Dugard's reunion with her family is now one of the cases Hilary Sessions will cite as she explains to people why she's still looking for her daughter, Tiffany, who vanished on her college campus in 1989. The Elizabeth Smart case in Utah and the Shawn Hornbeck case in Missouri also gave her reason to keep looking while some people were telling her to move on.

"They think I'm crazy for keeping up the hope," said Sessions, of Valrico, Fla.

It's been 20 years since Sessions last saw Tiffany, but she said she heard of a case in Canada where a woman was held in captivity even longer than Dugard before being reunited with her mother. "The mother stayed in the same house, hoping that her daughter would come home," she said. "I'm still in my same house."

While Dugard turned out to be alive, hearing details about her captivity was painful for some families with missing children.

Victor Shoemaker, of Leesburg, Va., said while Dugard's story gives his family hope that they'll find his son, JR, it doesn't make his own case any easier to deal with.

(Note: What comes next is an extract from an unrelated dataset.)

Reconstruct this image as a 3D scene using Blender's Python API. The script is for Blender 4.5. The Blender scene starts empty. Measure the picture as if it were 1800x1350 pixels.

"It's what that girl went through that gives you bad thoughts," said Shoemaker, who last saw his son 15 years ago when JR was 5 years old. "It's a terrible thing that someone would do something like that. For what reason?"

Lois Warner, whose 5-year-old granddaughter, Leanna Warner, disappeared six years ago in Chisholm, Minn., said she tries to avoid reading articles or watching TV reports about cases like Dugard's. It brings back the pain, she said.

"To actually see it 18 years later, to know that's actually what happened to your loved one, is absolutely devastating," Warner said.

While some in her family might hope for a reunion like Dugard's, Warner doubts she would be able to handle it. "I don't want to know. She's with the Lord, in my opinion, whether or not she's alive," she said.

At the National Center for Missing and Exploited Children, President Ernie Allen said Dugard's reappearance was celebrated as the kind of story advocates work to make happen, whether by asking the public to report suspicious activity or by pushing police to keep working cases.

"It's really important that these cases not be closed until we know with certainty what happened to them," Allen said.